Der europäische Frühling kommt von unten
Das Ying Fazit: Die Entfremdung von Politik und Medien
beschleunigt sich - am Gipfel ist sie noch nicht angekommen. Der ist für die
Politik dann erreicht, wenn die Wahlergebnisse endgültig kippen wie in unseren
Nachbarländern. Erst wenn die Jobs auch bei der Basis flöten gehen, wackeln die
Stühle der Regierenden.
Das Yang Fazit: Das Sterben der klassischen Medien hat
begonnen. Gut so! Wir sind bereits erwachsen und benötigen keine Erziehung qua
Medien, keine oberste Instanz, die entscheidet, welche gefilterten Nachrichten
wir erhalten dürfen und welche nicht, keine Morgenmagazine, Nachrichtenportale oder große
Zeitungen, die uns ihre immer gleiche Meinungssicht der Dinge mitteilen - unsere Gesellschaft braucht
aktuelle Medien, die gerne auch polarisieren dürfen, aber uns nichts
vorenthalten oder mit einem seltsamen "Neusprech" bedienen, sondern auf Information setzen.

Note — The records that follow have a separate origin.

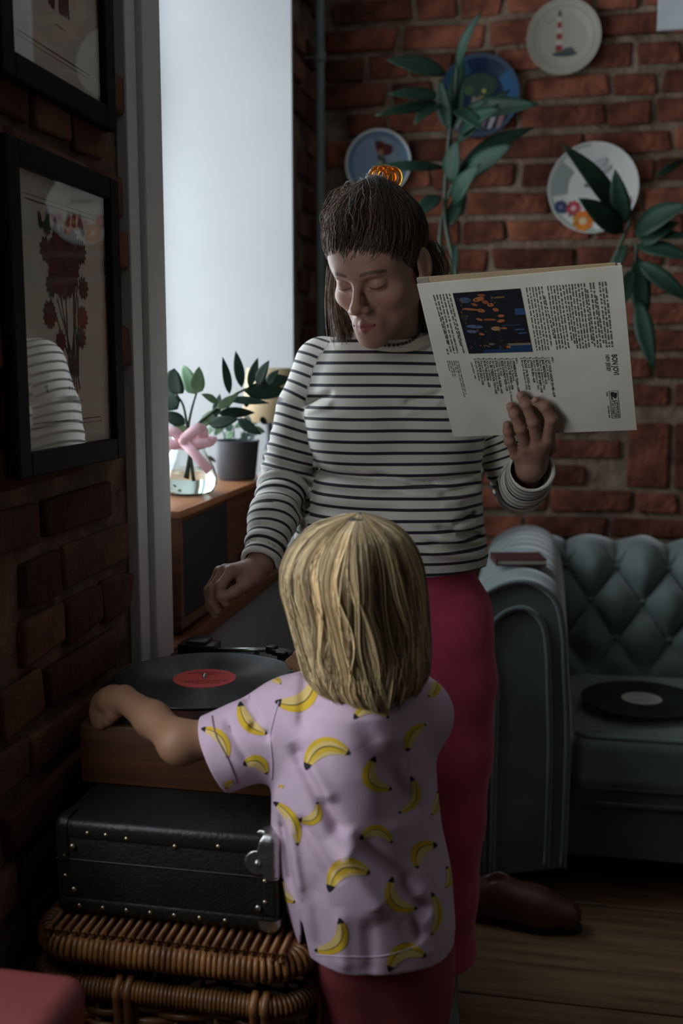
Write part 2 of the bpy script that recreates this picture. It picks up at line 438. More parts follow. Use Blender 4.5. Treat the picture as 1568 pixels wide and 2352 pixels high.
def brick_of(kind, m):
    key = (kind, m.name)
    if key not in BR:
        w, h = {'s': (0.250, 0.066), 'h': (0.122, 0.066), 'v': (0.118, 0.205)}[kind]
        BR[key] = [brick_mesh(w, h, hash((kind, i)) % 999 if False else (i * 13 + ord(kind)), m) for i in range(7)]
    return random.choice(BR[key])
def lay(parent, u0, u1, z0, z1, place, m, skip=None):
    z = z0; row = 0
    while z < z1:
        u = u0 - random.uniform(0.0, 0.16) - (0.07 if row % 2 else 0)
        i = row
        while u < u1:
            kind = 'h' if (row % 2 == 1 and random.random() < 0.8) or random.random() < 0.22 else 's'
            w = (0.122 if kind == 'h' else 0.250); c = u + w / 2
            if c - w * 0.35 > u0 - 0.02 and c + w * 0.35 < u1 + 0.02 and not (skip and skip(c, z + 0.033, w)):
                me = brick_of(kind, m); o = bpy.data.objects.new('brick', me); link(o, parent)
                place(o, c, z + 0.033 + random.uniform(-.0025, .0025))
                if c - w/2 < u0: o.scale.x = 0.93
            u += w + random.uniform(0.011, 0.019); i += 1
        z += 0.084; row += 1
def place_back(o, u, z):
    o.location = (u, BACKY + 0.024 + random.uniform(-.004, .003), z); o.rotation_euler = (random.uniform(-.02, .02), random.uniform(-.012, .012), random.uniform(-.012, .012) + (math.pi if random.random() < .5 else 0))
def place_left(o, u, z):
    o.location = (WALLX - 0.024 + random.uniform(-.003, .004), u, z); o.rotation_euler = (0, random.uniform(-.02, .02), math.pi / 2 + random.uniform(-.012, .012) + (math.pi if random.random() < .5 else 0))
sold = [(0.315, 1.035), (0.452, 1.035)]
lay(wb_, -0.70, 0.80, 0.60, 2.78, place_back, M_brick, lambda c, z, w: 0.245 - w/2 < c < 0.52 + w/2 and 0.935 < z < 1.14)
for (u, z) in sold:
    o = bpy.data.objects.new('brick', brick_of('v', M_brick)); link(o, wb_); place_back(o, u, z)
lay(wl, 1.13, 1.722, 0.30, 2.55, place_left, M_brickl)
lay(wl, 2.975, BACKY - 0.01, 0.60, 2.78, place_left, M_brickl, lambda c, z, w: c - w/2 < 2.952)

# white plastered window bay, sill board, window
def slab(name, a, b, m, kind='structure', r=0.0):
    q = MB()
    if r: q.bbox(a, b, r)
    else: q.box(a, b)
    return tag(q.build(name, m), kind=kind)
ya, yb = WIN_A
slab('trim_1', (OUT, yb, SILL), (WALLX + 0.001, yb + 0.02, HEAD + 0.02), M_plaster)              # far reveal
slab('trim_2', (OUT, ya - 0.02, SILL), (WALLX + 0.001, ya, HEAD + 0.02), M_plaster)              # near reveal
slab('trim_3', (OUT, ya, HEAD), (WALLX + 0.001, yb, HEAD + 0.02), M_plaster)                     # head
slab('trim_4', (base, ya - 0.135, 0), (WALLX + 0.010, ya - 0.088, CEIL), M_paintw, r=0.003)      # narrow outer band
slab('trim_5', (base, ya - 0.088, 0), (WALLX + 0.022, ya, CEIL), M_paintw, r=0.004)              # broad band
slab('trim_6', (base, ya, 0), (WALLX + 0.001, yb + 0.006, SILL - 0.03), M_plaster)               # plastered apron under the sill
slab('trim_9', (OUT, ya, SILL - 0.03), (WALLX + 0.028, yb, SILL), M_teak, r=0.006)
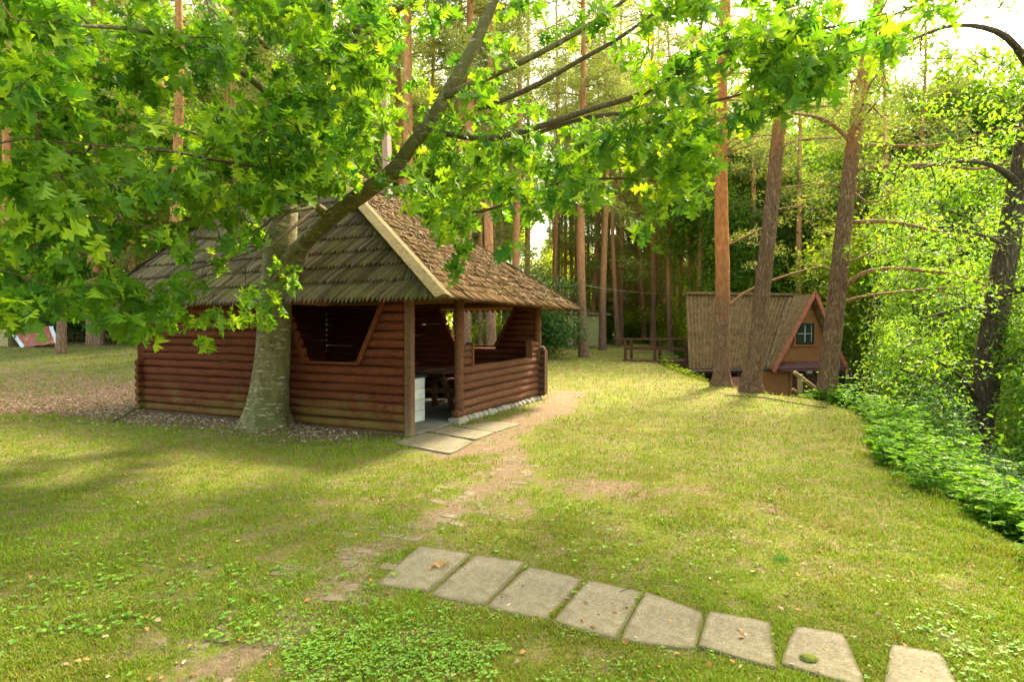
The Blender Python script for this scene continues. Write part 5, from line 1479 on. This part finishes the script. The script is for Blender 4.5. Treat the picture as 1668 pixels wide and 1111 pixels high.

Die Entfremdung von den Institutionen ist ein schmerzhafter,
am Ende aber vielleicht genau der notwendige Prozess, um nach einer Phase der
Turbulenz und Neubesinnung wieder zu den Ursprüngen zurückzukehren: Einer Demokratie,
die den Namen verdient und einer Medienlandschaft, die wahrhaft plural ist.
Mit den derzeit Handelnden wird das nicht gehen.